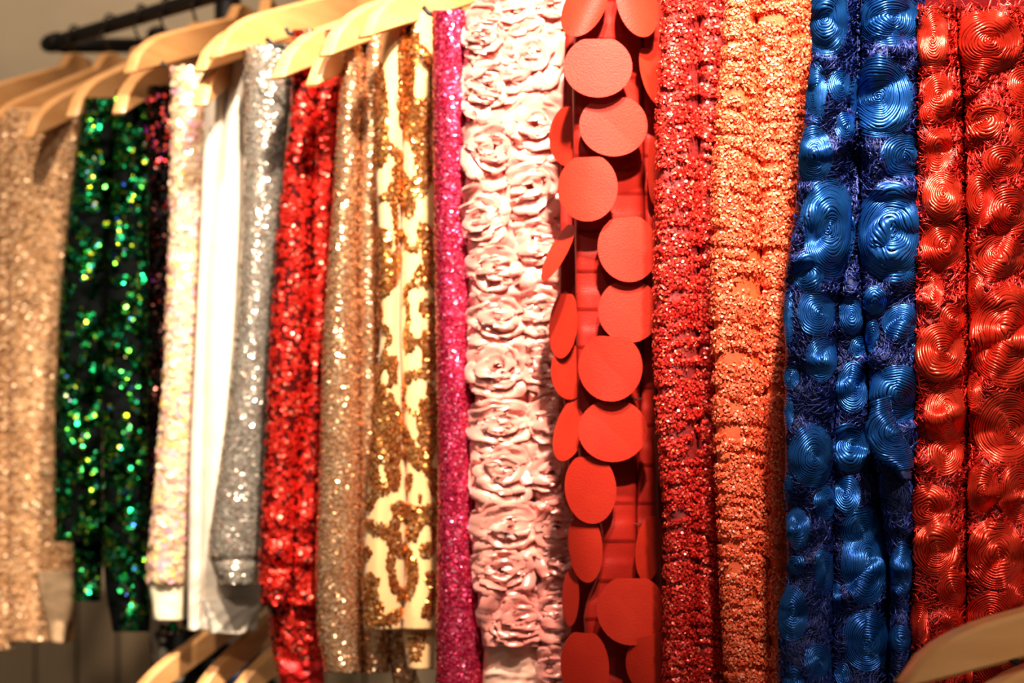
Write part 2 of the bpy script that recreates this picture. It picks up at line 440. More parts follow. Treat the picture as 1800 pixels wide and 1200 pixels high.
# 3 black sequin fabric
r = fabric('black_sequin_fabric', 'narrow strip of black sequin fabric with a few red glints, between green and cream', 288, 160, yf(262) - .0)
M_bseq = mat('black_sequin', (20, 10, 10), .22, 1.0, island=[(0, (10, 6, 6)), (.8, (34, 18, 16)), (.93, (120, 70, 60)), (.97, (200, 40, 40)), (1, (60, 60, 170))])
c = Cloth([[(150, 262), (1010, 258)], [(150, 312), (1010, 300)]], [.016], yf(262) - .012, 150, 1000, disp=wr, thick=.03)
c.build('cloth', M_gbase, r, 6)
sequins(c, 'sequins', M_bseq, r, 5200, .0018, .2, 41, lift=.0015)
sequins(c, 'red_sequins', mat('red_glint', (220, 60, 50), .3, .7, island=[(0, (200, 40, 40)), (.6, (240, 90, 70)), (1, (120, 30, 120))]), r, 70, .0022, .3, 42, 165, 290, lift=.004, label='red sequins near the top')

# 4 iridescent cream paillette fabric
Y = yf(305)
r = fabric('iridescent_cream_fabric', 'cream fabric of pearly pink and yellow paillettes with plain folded hem', 330, 140, Y)
M_cream = mat('cream_lining', (236, 224, 190), .8, bump=.2)
M_irid = mat('pearl_paillette', (250, 236, 210), .25, .15, coat=.6, island=[(0, (238, 212, 176)), (.35, (232, 200, 150)), (.55, (238, 190, 180)), (.72, (232, 160, 190)), (.86, (234, 204, 110)), (1, (246, 230, 205))])
dI = lambda x, y: .004 * fbm(x / 18, y / 22, 50)
c = Cloth([[(120, 306), (300, 303), (500, 298), (700, 288), (900, 270), (1026, 262)], [(120, 368), (500, 348), (800, 338), (1026, 324)]], [.024], Y, 118, 1024, disp=dI)
c.build('cloth', M_cream, r, 5)
sequins(c, 'paillettes', M_irid, r, 3600, .0038, .22, 51, lift=.002, sides=8)
c = Cloth([[(1010, 256), (1030, 262), (1092, 272)], [(1010, 326), (1092, 322)]], [.016], Y - .002, 1012, 1090, disp=dI, thick=.03)
c.build('folded_hem', M_cream, r, 4)
c = Cloth([[(1080, 282), (1112, 292)], [(1080, 322), (1112, 318)]], [.010], Y + .008, 1080, 1114, thick=.015)
c.build('corner_tip', mat('pale_pink_lining', (226, 196, 176), .8), r, 4)
sequins(c, 'green_sequins', M_gseq, r, 40, .0024, .2, 52, 1095, 1112, lift=.003)

# 5 white soft fabric
Y = yf(362)
r = fabric('white_fabric', 'plain white soft fabric hanging behind the silver sequin fabric', 400, 95, Y)
M_white = mat('white_cloth', (216, 200, 180), .85, bump=.5, bscale=90, sheen=.3)
dW = lambda x, y: .004 * fbm(x / 40, y / 60, 60) + .012 * ridged(x / 60, y / 36 + x / 50, 61) * np.clip((y - 980) / 90, 0, 1)
c = Cloth([[(80, 384), (150, 362), (500, 348), (800, 334), (1112, 330)], [(80, 408), (500, 366), (1112, 352)], [(80, 440), (400, 436), (900, 420), (1000, 462), (1112, 452)]], [.012, .024], Y, 82, 1108, disp=dW)
c.build('cloth', M_white, r, 4, 24)
c = Cloth([[(1050, 352), (1116, 372)], [(1050, 462), (1090, 458), (1116, 420)]], [.016], Y - .012, 1052, 1114, disp=dW, thick=.02)
c.build('rumpled_hem', M_white, r, 3, 24)

# 6 silver sequins
Y = yf(430)
r = fabric('silver_sequin_fabric', 'silver grey sequin fabric with rounded lower end', 470, 80, Y)
M_sil = mat('silver_base', (150, 138, 122), .5, .4)
M_sils = mat('silver_sequin', (205, 192, 175), .22, .8, island=[(0, (170, 158, 142)), (.5, (212, 200, 184)), (.93, (240, 230, 215)), (1, (232, 160, 130))])
fold = lambda x, y: .003 * fbm(x / 26, y / 90, 70)
c = Cloth([[(80, 430), (300, 432), (500, 423), (700, 405), (900, 376), (970, 366), (1005, 372), (1026, 398)], [(80, 520), (300, 498), (500, 484), (700, 474), (900, 466), (1000, 460), (1026, 440)]], [.030], Y, 78, 1026, disp=lambda x, y: fold(x, y) - .004 * np.exp(-((y - 985 + (x - 410) * .0) / 7) ** 2))
c.build('cloth', M_sil, r, 5, 24)
sequins(c, 'sequins', M_sils, r, 19000, .0018, .2, 71)

# 7 red sequins
Y = yf(515)
r = fabric('red_sequin_fabric', 'bright red sequin fabric between silver and pale gold', 555, 60, Y)
M_rb = mat('dark_red_base', (60, 2, 2), .6, spec=.1)
M_rs = mat('red_sequin', (225, 40, 30), .28, .7, island=[(0, (190, 22, 18)), (.5, (226, 44, 34)), (.94, (240, 66, 50)), (1, (255, 150, 120))])
dR = lambda x, y: .004 * fbm(x / 24, y / 120, 80) + .014 * ridged(x / 90 + y / 60, y / 60 - x / 70, 83) * np.clip((y - 850) / 130, 0, 1)
c = Cloth([[(50, 515), (200, 512), (400, 488), (600, 475), (800, 466), (1000, 455), (1065, 458)], [(50, 562), (300, 548), (600, 546), (850, 520), (1065, 514)], [(50, 606), (300, 590), (600, 574), (1065, 566)]], [.022, .016], Y, 52, 1064, disp=dR)
c.build('cloth', M_rb, r, 5, 20)
hole = lambda x, y: fbm(x / 7, y / 7, 88, 2) < .56
sequins(c, 'sequins', M_rs, r, 21000, .0017, .2, 81, mask=hole)
c = Cloth([[(1030, 470), (1120, 476), (1230, 498)], [(1030, 566), (1230, 572)]], [.022], Y + .02, 1030, 1230, disp=dR, thick=.03)
c.build('lower_tail', M_rb, r, 6)
sequins(c, 'sequins', M_rs, r, 4000, .0017, .2, 82, py1=1165, mask=hole)
sequins(c, 'sequins', mat('flat_red_cloth', (196, 24, 24), .5), r, 2600, .002, .05, 83, py0=1165)

# 8 pale gold sequins
Y = yf(600)
r = fabric('pale_gold_sequin_fabric', 'pale champagne gold sequin fabric in two narrow vertical folds', 640, 60, Y)
M_gb = mat('gold_base', (178, 130, 84), .5, .3)
M_gs = mat('champagne_sequin', (222, 178, 122), .25, .85, island=[(0, (196, 134, 92)), (.5, (232, 178, 132)), (.9, (246, 208, 166)), (1, (255, 228, 190))])
c = Cloth([[(60, 606), (200, 596), (400, 583), (600, 568), (800, 564), (1000, 556), (1130, 560), (1185, 576)], [(60, 642), (400, 628), (600, 632), (800, 634), (1000, 632), (1185, 640)], [(60, 680), (400, 672), (1000, 668), (1080, 690), (1185, 682)]], [.022, .022], Y, 50, 1182, disp=fold)
c.build('cloth', M_gb, r, 5, 18)
sequins(c, 'sequins', M_gs, r, 27000, .0015, .19, 91)
c = Cloth([[(1080, 676), (1150, 684), (1230, 700)], [(1080, 708), (1150, 722), (1230, 745)]], [.012], Y + .01, 1080, 1230, disp=fold, thick=.015)
c.build('hanging_tail', M_gb, r, 6); sequins(c, 'sequins', M_gs, r, 2000, .0015, .3, 92)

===

* Written problem:
Give the material again exactly as it is, but keep the pictures out.

* Complete answer:
Write part 2 of the bpy script that recreates this picture. It picks up at line 440. More parts follow. Treat the picture as 1800 pixels wide and 1200 pixels high.
# 3 black sequin fabric
r = fabric('black_sequin_fabric', 'narrow strip of black sequin fabric with a few red glints, between green and cream', 288, 160, yf(262) - .0)
M_bseq = mat('black_sequin', (20, 10, 10), .22, 1.0, island=[(0, (10, 6, 6)), (.8, (34, 18, 16)), (.93, (120, 70, 60)), (.97, (200, 40, 40)), (1, (60, 60, 170))])
c = Cloth([[(150, 262), (1010, 258)], [(150, 312), (1010, 300)]], [.016], yf(262) - .012, 150, 1000, disp=wr, thick=.03)
c.build('cloth', M_gbase, r, 6)
sequins(c, 'sequins', M_bseq, r, 5200, .0018, .2, 41, lift=.0015)
sequins(c, 'red_sequins', mat('red_glint', (220, 60, 50), .3, .7, island=[(0, (200, 40, 40)), (.6, (240, 90, 70)), (1, (120, 30, 120))]), r, 70, .0022, .3, 42, 165, 290, lift=.004, label='red sequins near the top')

# 4 iridescent cream paillette fabric
Y = yf(305)
r = fabric('iridescent_cream_fabric', 'cream fabric of pearly pink and yellow paillettes with plain folded hem', 330, 140, Y)
M_cream = mat('cream_lining', (236, 224, 190), .8, bump=.2)
M_irid = mat('pearl_paillette', (250, 236, 210), .25, .15, coat=.6, island=[(0, (238, 212, 176)), (.35, (232, 200, 150)), (.55, (238, 190, 180)), (.72, (232, 160, 190)), (.86, (234, 204, 110)), (1, (246, 230, 205))])
dI = lambda x, y: .004 * fbm(x / 18, y / 22, 50)
c = Cloth([[(120, 306), (300, 303), (500, 298), (700, 288), (900, 270), (1026, 262)], [(120, 368), (500, 348), (800, 338), (1026, 324)]], [.024], Y, 118, 1024, disp=dI)
c.build('cloth', M_cream, r, 5)
sequins(c, 'paillettes', M_irid, r, 3600, .0038, .22, 51, lift=.002, sides=8)
c = Cloth([[(1010, 256), (1030, 262), (1092, 272)], [(1010, 326), (1092, 322)]], [.016], Y - .002, 1012, 1090, disp=dI, thick=.03)
c.build('folded_hem', M_cream, r, 4)
c = Cloth([[(1080, 282), (1112, 292)], [(1080, 322), (1112, 318)]], [.010], Y + .008, 1080, 1114, thick=.015)
c.build('corner_tip', mat('pale_pink_lining', (226, 196, 176), .8), r, 4)
sequins(c, 'green_sequins', M_gseq, r, 40, .0024, .2, 52, 1095, 1112, lift=.003)

# 5 white soft fabric
Y = yf(362)
r = fabric('white_fabric', 'plain white soft fabric hanging behind the silver sequin fabric', 400, 95, Y)
M_white = mat('white_cloth', (216, 200, 180), .85, bump=.5, bscale=90, sheen=.3)
dW = lambda x, y: .004 * fbm(x / 40, y / 60, 60) + .012 * ridged(x / 60, y / 36 + x / 50, 61) * np.clip((y - 980) / 90, 0, 1)
c = Cloth([[(80, 384), (150, 362), (500, 348), (800, 334), (1112, 330)], [(80, 408), (500, 366), (1112, 352)], [(80, 440), (400, 436), (900, 420), (1000, 462), (1112, 452)]], [.012, .024], Y, 82, 1108, disp=dW)
c.build('cloth', M_white, r, 4, 24)
c = Cloth([[(1050, 352), (1116, 372)], [(1050, 462), (1090, 458), (1116, 420)]], [.016], Y - .012, 1052, 1114, disp=dW, thick=.02)
c.build('rumpled_hem', M_white, r, 3, 24)

# 6 silver sequins
Y = yf(430)
r = fabric('silver_sequin_fabric', 'silver grey sequin fabric with rounded lower end', 470, 80, Y)
M_sil = mat('silver_base', (150, 138, 122), .5, .4)
M_sils = mat('silver_sequin', (205, 192, 175), .22, .8, island=[(0, (170, 158, 142)), (.5, (212, 200, 184)), (.93, (240, 230, 215)), (1, (232, 160, 130))])
fold = lambda x, y: .003 * fbm(x / 26, y / 90, 70)
c = Cloth([[(80, 430), (300, 432), (500, 423), (700, 405), (900, 376), (970, 366), (1005, 372), (1026, 398)], [(80, 520), (300, 498), (500, 484), (700, 474), (900, 466), (1000, 460), (1026, 440)]], [.030], Y, 78, 1026, disp=lambda x, y: fold(x, y) - .004 * np.exp(-((y - 985 + (x - 410) * .0) / 7) ** 2))
c.build('cloth', M_sil, r, 5, 24)
sequins(c, 'sequins', M_sils, r, 19000, .0018, .2, 71)

# 7 red sequins
Y = yf(515)
r = fabric('red_sequin_fabric', 'bright red sequin fabric between silver and pale gold', 555, 60, Y)
M_rb = mat('dark_red_base', (60, 2, 2), .6, spec=.1)
M_rs = mat('red_sequin', (225, 40, 30), .28, .7, island=[(0, (190, 22, 18)), (.5, (226, 44, 34)), (.94, (240, 66, 50)), (1, (255, 150, 120))])
dR = lambda x, y: .004 * fbm(x / 24, y / 120, 80) + .014 * ridged(x / 90 + y / 60, y / 60 - x / 70, 83) * np.clip((y - 850) / 130, 0, 1)
c = Cloth([[(50, 515), (200, 512), (400, 488), (600, 475), (800, 466), (1000, 455), (1065, 458)], [(50, 562), (300, 548), (600, 546), (850, 520), (1065, 514)], [(50, 606), (300, 590), (600, 574), (1065, 566)]], [.022, .016], Y, 52, 1064, disp=dR)
c.build('cloth', M_rb, r, 5, 20)
hole = lambda x, y: fbm(x / 7, y / 7, 88, 2) < .56
sequins(c, 'sequins', M_rs, r, 21000, .0017, .2, 81, mask=hole)
c = Cloth([[(1030, 470), (1120, 476), (1230, 498)], [(1030, 566), (1230, 572)]], [.022], Y + .02, 1030, 1230, disp=dR, thick=.03)
c.build('lower_tail', M_rb, r, 6)
sequins(c, 'sequins', M_rs, r, 4000, .0017, .2, 82, py1=1165, mask=hole)
sequins(c, 'sequins', mat('flat_red_cloth', (196, 24, 24), .5), r, 2600, .002, .05, 83, py0=1165)

# 8 pale gold sequins
Y = yf(600)
r = fabric('pale_gold_sequin_fabric', 'pale champagne gold sequin fabric in two narrow vertical folds', 640, 60, Y)
M_gb = mat('gold_base', (178, 130, 84), .5, .3)
M_gs = mat('champagne_sequin', (222, 178, 122), .25, .85, island=[(0, (196, 134, 92)), (.5, (232, 178, 132)), (.9, (246, 208, 166)), (1, (255, 228, 190))])
c = Cloth([[(60, 606), (200, 596), (400, 583), (600, 568), (800, 564), (1000, 556), (1130, 560), (1185, 576)], [(60, 642), (400, 628), (600, 632), (800, 634), (1000, 632), (1185, 640)], [(60, 680), (400, 672), (1000, 668), (1080, 690), (1185, 682)]], [.022, .022], Y, 50, 1182, disp=fold)
c.build('cloth', M_gb, r, 5, 18)
sequins(c, 'sequins', M_gs, r, 27000, .0015, .19, 91)
c = Cloth([[(1080, 676), (1150, 684), (1230, 700)], [(1080, 708), (1150, 722), (1230, 745)]], [.012], Y + .01, 1080, 1230, disp=fold, thick=.015)
c.build('hanging_tail', M_gb, r, 6); sequins(c, 'sequins', M_gs, r, 2000, .0015, .3, 92)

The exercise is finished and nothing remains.